◆ COLLECTED MATERIAL:
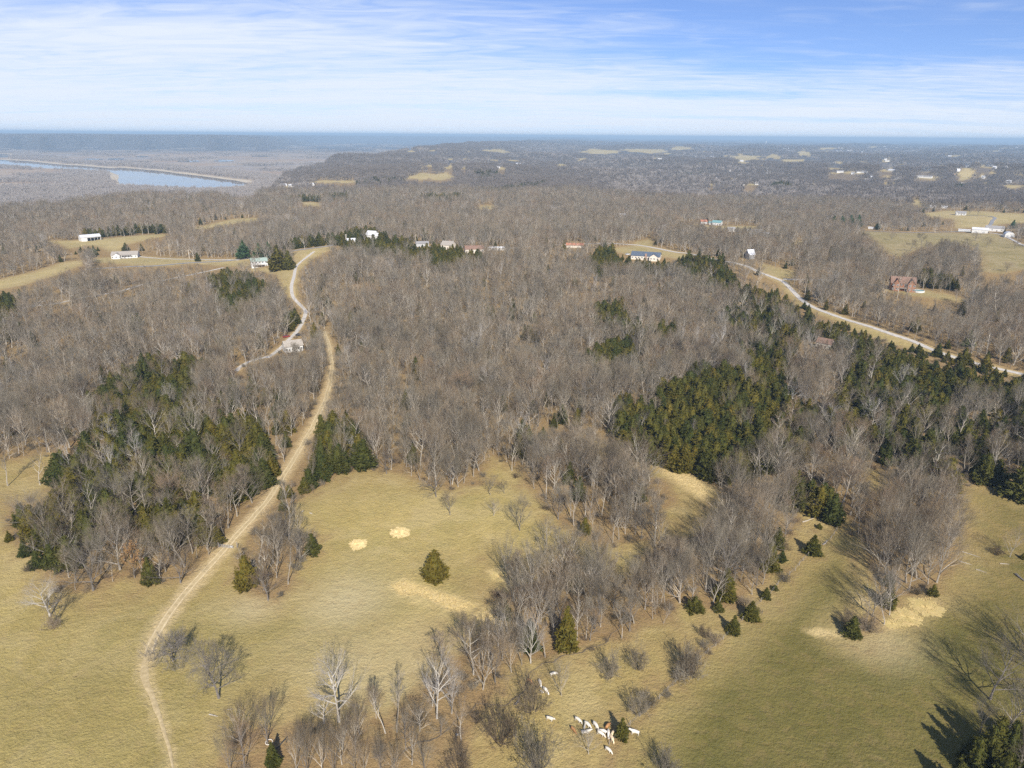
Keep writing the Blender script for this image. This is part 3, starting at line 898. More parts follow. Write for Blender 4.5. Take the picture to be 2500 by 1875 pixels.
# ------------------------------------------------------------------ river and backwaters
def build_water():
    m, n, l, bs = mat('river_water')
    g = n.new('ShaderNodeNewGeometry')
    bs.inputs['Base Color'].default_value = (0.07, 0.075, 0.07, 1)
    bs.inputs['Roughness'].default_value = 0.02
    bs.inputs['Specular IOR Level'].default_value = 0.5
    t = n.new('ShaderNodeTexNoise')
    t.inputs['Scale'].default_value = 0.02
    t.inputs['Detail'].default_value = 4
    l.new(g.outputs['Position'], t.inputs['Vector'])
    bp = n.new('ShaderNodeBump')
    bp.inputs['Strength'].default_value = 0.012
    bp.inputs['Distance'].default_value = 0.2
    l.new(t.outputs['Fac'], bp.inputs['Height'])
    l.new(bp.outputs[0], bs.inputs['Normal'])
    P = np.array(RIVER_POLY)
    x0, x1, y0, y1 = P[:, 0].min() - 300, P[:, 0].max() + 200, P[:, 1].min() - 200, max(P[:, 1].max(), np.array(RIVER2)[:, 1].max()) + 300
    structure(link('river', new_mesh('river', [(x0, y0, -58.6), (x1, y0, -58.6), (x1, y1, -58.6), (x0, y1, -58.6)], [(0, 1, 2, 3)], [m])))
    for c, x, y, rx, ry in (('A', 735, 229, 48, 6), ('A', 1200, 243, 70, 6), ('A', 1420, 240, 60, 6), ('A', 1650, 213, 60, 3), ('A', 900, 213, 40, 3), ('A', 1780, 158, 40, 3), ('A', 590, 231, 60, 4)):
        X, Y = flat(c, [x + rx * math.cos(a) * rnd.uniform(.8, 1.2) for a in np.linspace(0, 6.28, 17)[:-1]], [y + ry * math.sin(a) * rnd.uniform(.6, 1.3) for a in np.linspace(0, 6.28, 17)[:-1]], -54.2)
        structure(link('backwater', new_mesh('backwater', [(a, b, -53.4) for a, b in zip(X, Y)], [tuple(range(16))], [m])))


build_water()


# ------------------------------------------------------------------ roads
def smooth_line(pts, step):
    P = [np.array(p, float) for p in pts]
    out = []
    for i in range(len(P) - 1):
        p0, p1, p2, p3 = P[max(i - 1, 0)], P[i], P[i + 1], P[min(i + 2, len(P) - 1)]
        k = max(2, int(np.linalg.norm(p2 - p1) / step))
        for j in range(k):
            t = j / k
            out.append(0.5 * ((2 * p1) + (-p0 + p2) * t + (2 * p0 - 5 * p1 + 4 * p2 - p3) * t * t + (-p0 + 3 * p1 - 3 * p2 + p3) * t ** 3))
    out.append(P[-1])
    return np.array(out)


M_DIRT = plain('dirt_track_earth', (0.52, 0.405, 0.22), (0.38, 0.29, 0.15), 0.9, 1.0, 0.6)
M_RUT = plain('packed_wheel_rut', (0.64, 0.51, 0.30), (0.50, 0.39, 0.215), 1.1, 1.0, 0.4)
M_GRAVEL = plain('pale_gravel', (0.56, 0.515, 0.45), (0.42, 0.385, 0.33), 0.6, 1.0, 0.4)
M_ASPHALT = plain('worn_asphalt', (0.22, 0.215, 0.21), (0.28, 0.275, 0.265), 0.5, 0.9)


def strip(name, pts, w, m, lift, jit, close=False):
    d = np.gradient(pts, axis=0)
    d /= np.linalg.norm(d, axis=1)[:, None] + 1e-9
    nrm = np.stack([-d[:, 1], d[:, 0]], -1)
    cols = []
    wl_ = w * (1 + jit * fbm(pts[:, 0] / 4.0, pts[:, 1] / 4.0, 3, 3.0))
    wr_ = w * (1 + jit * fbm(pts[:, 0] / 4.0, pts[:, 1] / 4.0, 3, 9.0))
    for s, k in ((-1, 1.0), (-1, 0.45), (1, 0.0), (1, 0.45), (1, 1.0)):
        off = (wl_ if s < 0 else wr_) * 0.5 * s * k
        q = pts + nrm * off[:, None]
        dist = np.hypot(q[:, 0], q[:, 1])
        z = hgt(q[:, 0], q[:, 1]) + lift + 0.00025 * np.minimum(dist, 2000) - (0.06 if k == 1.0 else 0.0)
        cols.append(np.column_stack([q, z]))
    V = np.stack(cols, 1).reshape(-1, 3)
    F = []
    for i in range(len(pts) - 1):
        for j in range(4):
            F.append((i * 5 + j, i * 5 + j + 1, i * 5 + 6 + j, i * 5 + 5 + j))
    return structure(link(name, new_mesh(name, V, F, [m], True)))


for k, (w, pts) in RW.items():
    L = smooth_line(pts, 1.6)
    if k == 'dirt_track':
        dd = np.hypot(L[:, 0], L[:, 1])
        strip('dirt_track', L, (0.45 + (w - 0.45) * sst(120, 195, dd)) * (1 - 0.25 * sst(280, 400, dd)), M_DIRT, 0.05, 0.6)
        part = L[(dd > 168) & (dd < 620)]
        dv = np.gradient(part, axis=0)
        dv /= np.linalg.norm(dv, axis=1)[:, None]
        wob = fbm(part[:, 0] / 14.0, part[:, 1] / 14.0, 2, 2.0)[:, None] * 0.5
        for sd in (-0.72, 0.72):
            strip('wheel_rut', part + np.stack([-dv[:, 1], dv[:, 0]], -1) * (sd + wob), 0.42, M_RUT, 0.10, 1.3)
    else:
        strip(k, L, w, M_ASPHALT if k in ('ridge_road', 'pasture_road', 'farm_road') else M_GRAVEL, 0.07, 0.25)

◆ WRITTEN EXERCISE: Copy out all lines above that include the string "part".

◆ OUTPUT OF THE EXERCISE:
Keep writing the Blender script for this image. This is part 3, starting at line 898. More parts follow. Write for Blender 4.5. Take the picture to be 2500 by 1875 pixels.
        part = L[(dd > 168) & (dd < 620)]
        dv = np.gradient(part, axis=0)
        wob = fbm(part[:, 0] / 14.0, part[:, 1] / 14.0, 2, 2.0)[:, None] * 0.5
            strip('wheel_rut', part + np.stack([-dv[:, 1], dv[:, 0]], -1) * (sd + wob), 0.42, M_RUT, 0.10, 1.3)